YOUR INSTRUCTIONS:
How does the data below read from its first line through the line containing "bm, M['lip'], smooth=True)"? Print those lines exactly.

** begin **

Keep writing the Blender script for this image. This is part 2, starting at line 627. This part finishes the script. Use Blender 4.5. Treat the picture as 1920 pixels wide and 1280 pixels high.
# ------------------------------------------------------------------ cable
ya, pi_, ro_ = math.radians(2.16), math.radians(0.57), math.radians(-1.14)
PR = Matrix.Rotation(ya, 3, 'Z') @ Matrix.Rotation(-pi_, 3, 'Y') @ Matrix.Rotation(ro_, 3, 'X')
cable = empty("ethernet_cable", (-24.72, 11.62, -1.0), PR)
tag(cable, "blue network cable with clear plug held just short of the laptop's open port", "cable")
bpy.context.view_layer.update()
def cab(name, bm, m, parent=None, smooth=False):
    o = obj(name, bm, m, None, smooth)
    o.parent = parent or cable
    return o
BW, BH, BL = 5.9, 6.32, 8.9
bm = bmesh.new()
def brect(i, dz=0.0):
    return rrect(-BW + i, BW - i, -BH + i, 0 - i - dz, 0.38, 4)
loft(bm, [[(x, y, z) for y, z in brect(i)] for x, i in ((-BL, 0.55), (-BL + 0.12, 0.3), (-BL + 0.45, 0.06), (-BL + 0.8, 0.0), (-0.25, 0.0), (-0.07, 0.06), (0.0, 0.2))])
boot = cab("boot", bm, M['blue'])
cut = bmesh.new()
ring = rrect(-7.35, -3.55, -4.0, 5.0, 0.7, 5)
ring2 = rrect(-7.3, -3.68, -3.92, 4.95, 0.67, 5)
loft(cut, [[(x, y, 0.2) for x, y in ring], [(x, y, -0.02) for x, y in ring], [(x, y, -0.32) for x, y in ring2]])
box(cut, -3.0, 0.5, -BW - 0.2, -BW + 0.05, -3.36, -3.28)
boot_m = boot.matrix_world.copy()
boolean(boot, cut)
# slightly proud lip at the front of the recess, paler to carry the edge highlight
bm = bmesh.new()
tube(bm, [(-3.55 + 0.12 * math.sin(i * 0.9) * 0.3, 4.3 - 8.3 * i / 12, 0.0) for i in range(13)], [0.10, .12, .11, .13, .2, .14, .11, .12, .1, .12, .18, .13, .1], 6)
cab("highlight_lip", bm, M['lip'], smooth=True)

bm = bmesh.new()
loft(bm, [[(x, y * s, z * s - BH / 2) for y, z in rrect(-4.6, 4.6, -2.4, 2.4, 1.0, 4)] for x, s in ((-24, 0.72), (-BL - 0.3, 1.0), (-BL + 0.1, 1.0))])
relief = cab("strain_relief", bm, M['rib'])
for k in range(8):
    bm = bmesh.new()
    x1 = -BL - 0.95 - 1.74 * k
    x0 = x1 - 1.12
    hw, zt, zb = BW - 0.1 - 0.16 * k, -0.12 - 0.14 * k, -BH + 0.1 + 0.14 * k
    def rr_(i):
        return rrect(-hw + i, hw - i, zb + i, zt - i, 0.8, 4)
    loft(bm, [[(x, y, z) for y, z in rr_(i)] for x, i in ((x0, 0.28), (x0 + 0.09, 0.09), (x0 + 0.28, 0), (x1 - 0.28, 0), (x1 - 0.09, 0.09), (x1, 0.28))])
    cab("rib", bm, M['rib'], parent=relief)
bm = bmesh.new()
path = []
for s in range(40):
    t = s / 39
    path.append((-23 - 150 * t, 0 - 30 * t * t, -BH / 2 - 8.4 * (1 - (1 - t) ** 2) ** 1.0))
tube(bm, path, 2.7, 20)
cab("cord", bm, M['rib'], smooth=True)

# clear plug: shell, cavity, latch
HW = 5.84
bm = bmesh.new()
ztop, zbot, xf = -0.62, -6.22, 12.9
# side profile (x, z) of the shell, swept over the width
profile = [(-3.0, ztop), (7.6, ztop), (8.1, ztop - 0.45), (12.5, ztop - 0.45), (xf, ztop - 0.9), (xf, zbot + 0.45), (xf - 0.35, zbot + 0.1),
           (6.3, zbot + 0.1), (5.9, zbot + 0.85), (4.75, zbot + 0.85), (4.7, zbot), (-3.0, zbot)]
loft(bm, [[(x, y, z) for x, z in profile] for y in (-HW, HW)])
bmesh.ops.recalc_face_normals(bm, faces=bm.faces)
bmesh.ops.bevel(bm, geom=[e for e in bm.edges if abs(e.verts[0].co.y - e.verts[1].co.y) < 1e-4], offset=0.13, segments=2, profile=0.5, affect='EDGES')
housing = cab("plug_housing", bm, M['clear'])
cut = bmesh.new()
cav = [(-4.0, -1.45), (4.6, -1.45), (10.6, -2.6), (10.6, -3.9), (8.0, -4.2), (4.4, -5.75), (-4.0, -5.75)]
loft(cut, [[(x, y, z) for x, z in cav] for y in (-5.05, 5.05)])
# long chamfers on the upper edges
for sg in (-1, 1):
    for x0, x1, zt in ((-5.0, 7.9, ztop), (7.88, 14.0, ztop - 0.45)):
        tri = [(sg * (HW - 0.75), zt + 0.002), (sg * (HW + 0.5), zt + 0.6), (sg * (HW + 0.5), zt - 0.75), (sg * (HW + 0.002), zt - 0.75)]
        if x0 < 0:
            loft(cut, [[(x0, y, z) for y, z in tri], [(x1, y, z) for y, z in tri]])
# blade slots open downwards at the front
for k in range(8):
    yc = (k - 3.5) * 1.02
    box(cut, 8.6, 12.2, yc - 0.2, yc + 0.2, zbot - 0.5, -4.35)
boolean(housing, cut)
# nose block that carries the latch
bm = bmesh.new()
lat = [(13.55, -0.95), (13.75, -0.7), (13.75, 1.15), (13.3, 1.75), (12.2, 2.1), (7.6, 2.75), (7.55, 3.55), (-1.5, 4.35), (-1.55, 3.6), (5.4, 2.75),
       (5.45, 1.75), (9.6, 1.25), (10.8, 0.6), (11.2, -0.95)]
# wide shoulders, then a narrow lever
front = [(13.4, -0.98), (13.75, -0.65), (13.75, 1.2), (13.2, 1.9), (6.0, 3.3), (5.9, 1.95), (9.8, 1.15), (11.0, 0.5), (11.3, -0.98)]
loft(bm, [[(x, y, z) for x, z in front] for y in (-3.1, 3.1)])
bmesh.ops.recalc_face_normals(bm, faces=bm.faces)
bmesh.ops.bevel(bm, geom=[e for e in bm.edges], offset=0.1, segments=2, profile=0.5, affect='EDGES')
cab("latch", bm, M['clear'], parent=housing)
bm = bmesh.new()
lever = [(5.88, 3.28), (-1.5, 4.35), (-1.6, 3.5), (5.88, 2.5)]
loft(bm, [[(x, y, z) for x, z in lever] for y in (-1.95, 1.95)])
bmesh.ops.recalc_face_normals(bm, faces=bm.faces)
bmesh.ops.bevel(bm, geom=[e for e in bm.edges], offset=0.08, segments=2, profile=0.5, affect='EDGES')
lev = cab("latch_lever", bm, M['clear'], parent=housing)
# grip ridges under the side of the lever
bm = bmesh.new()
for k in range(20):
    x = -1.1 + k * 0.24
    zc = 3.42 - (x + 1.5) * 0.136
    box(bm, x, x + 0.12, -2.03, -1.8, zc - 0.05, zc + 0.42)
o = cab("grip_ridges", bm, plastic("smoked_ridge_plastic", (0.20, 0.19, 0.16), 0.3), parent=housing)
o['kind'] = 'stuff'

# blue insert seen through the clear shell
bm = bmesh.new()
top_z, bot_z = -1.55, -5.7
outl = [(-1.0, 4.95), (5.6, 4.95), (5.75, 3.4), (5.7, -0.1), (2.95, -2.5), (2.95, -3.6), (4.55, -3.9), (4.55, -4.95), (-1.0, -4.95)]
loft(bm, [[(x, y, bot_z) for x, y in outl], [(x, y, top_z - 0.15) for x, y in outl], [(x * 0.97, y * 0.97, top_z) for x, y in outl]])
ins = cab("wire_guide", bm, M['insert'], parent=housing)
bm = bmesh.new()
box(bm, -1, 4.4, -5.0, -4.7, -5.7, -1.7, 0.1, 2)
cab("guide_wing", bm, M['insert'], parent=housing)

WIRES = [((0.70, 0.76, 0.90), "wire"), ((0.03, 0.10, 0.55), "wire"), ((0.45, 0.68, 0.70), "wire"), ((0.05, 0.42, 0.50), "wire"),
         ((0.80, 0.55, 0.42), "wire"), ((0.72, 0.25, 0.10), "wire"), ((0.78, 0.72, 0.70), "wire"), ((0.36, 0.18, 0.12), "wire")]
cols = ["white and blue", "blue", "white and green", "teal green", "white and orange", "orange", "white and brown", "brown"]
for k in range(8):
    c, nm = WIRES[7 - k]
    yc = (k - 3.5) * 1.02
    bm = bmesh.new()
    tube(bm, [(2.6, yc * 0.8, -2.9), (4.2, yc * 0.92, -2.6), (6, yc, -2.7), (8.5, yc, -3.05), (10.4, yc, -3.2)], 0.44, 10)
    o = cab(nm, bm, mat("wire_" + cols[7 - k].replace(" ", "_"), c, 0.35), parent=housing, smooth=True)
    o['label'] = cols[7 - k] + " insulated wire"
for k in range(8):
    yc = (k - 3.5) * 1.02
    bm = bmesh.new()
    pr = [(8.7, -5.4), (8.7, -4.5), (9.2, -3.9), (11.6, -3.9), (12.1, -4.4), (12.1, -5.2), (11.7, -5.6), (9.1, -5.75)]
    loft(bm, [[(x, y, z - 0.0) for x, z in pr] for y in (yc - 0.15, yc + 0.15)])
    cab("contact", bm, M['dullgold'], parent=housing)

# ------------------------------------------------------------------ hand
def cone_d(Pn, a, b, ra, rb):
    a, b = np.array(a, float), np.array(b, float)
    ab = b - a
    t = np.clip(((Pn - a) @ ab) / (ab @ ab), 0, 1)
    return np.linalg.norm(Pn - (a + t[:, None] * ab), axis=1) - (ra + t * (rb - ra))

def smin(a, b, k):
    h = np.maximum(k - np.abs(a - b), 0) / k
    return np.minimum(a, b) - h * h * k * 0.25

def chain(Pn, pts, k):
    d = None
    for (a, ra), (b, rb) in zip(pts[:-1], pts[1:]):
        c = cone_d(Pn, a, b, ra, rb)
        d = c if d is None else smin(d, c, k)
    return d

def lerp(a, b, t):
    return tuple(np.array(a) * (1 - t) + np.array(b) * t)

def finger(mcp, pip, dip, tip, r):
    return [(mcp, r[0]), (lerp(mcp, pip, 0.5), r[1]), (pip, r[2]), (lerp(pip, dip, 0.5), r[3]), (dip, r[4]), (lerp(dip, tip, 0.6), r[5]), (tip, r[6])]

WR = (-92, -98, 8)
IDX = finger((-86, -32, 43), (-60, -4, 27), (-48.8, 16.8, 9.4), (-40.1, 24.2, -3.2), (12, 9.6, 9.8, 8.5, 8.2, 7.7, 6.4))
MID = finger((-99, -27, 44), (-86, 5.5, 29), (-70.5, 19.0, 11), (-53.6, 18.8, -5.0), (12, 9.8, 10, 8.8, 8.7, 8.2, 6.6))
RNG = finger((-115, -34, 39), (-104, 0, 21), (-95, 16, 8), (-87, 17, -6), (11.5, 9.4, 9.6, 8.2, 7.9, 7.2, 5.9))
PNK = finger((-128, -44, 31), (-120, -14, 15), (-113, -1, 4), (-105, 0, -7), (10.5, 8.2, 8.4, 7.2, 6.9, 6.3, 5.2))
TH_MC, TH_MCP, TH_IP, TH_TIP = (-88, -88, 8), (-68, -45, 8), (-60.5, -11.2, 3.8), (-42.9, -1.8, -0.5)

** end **

OUTPUT OF THE TASK:
Keep writing the Blender script for this image. This is part 2, starting at line 627. This part finishes the script. Use Blender 4.5. Treat the picture as 1920 pixels wide and 1280 pixels high.
# ------------------------------------------------------------------ cable
ya, pi_, ro_ = math.radians(2.16), math.radians(0.57), math.radians(-1.14)
PR = Matrix.Rotation(ya, 3, 'Z') @ Matrix.Rotation(-pi_, 3, 'Y') @ Matrix.Rotation(ro_, 3, 'X')
cable = empty("ethernet_cable", (-24.72, 11.62, -1.0), PR)
tag(cable, "blue network cable with clear plug held just short of the laptop's open port", "cable")
bpy.context.view_layer.update()
def cab(name, bm, m, parent=None, smooth=False):
    o = obj(name, bm, m, None, smooth)
    o.parent = parent or cable
    return o
BW, BH, BL = 5.9, 6.32, 8.9
bm = bmesh.new()
def brect(i, dz=0.0):
    return rrect(-BW + i, BW - i, -BH + i, 0 - i - dz, 0.38, 4)
loft(bm, [[(x, y, z) for y, z in brect(i)] for x, i in ((-BL, 0.55), (-BL + 0.12, 0.3), (-BL + 0.45, 0.06), (-BL + 0.8, 0.0), (-0.25, 0.0), (-0.07, 0.06), (0.0, 0.2))])
boot = cab("boot", bm, M['blue'])
cut = bmesh.new()
ring = rrect(-7.35, -3.55, -4.0, 5.0, 0.7, 5)
ring2 = rrect(-7.3, -3.68, -3.92, 4.95, 0.67, 5)
loft(cut, [[(x, y, 0.2) for x, y in ring], [(x, y, -0.02) for x, y in ring], [(x, y, -0.32) for x, y in ring2]])
box(cut, -3.0, 0.5, -BW - 0.2, -BW + 0.05, -3.36, -3.28)
boot_m = boot.matrix_world.copy()
boolean(boot, cut)
# slightly proud lip at the front of the recess, paler to carry the edge highlight
bm = bmesh.new()
tube(bm, [(-3.55 + 0.12 * math.sin(i * 0.9) * 0.3, 4.3 - 8.3 * i / 12, 0.0) for i in range(13)], [0.10, .12, .11, .13, .2, .14, .11, .12, .1, .12, .18, .13, .1], 6)
cab("highlight_lip", bm, M['lip'], smooth=True)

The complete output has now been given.